WWF and Conservation International, supported generously by Google’s philanthropic arm, Google.org, are launching An Eye on Recovery, one of the most extensive post-fire surveillance programs ever undertaken in Australia.
Last summer's Australian bushfires were some of the worst in living memory. A staggering 3 billion animals were estimated to be in the path of the flames. Through this project, WWF, via a network of local partners, will install more than 600 camera traps in bushfire-affected areas across Australia, to monitor and evaluate the surviving wildlife populations.
Images captured by the cameras will be analyzed in Wildlife Insights, a groundbreaking cloud platform that uses artificial intelligence and machine learning technology to identify the animals detected in each photo. Wildlife Insights has been trained to identify more than 700 different species, but this is the first time the platform will be tested on Australia’s unique wildlife.

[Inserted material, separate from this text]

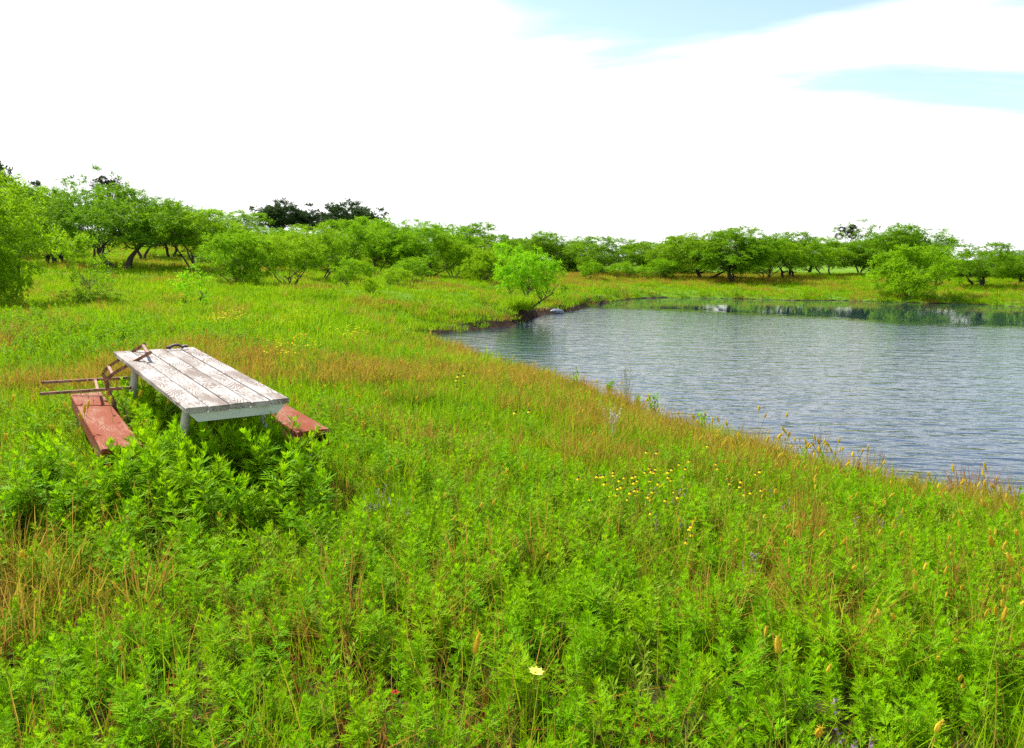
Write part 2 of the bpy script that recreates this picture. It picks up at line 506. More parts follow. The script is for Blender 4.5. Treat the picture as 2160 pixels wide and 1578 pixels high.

The first cameras have already been installed on Kangaroo Island—half of which was consumed in last year’s fires—to monitor species like the critically endangered Kangaroo Island dunnart. These tiny marsupials are about the size of a mouse, making them very hard to find across a large landscape. Before the bushfires, there was estimated to be fewer than 500 Kangaroo Island dunnarts on the island, and almost all of their habitat was impacted in the burn.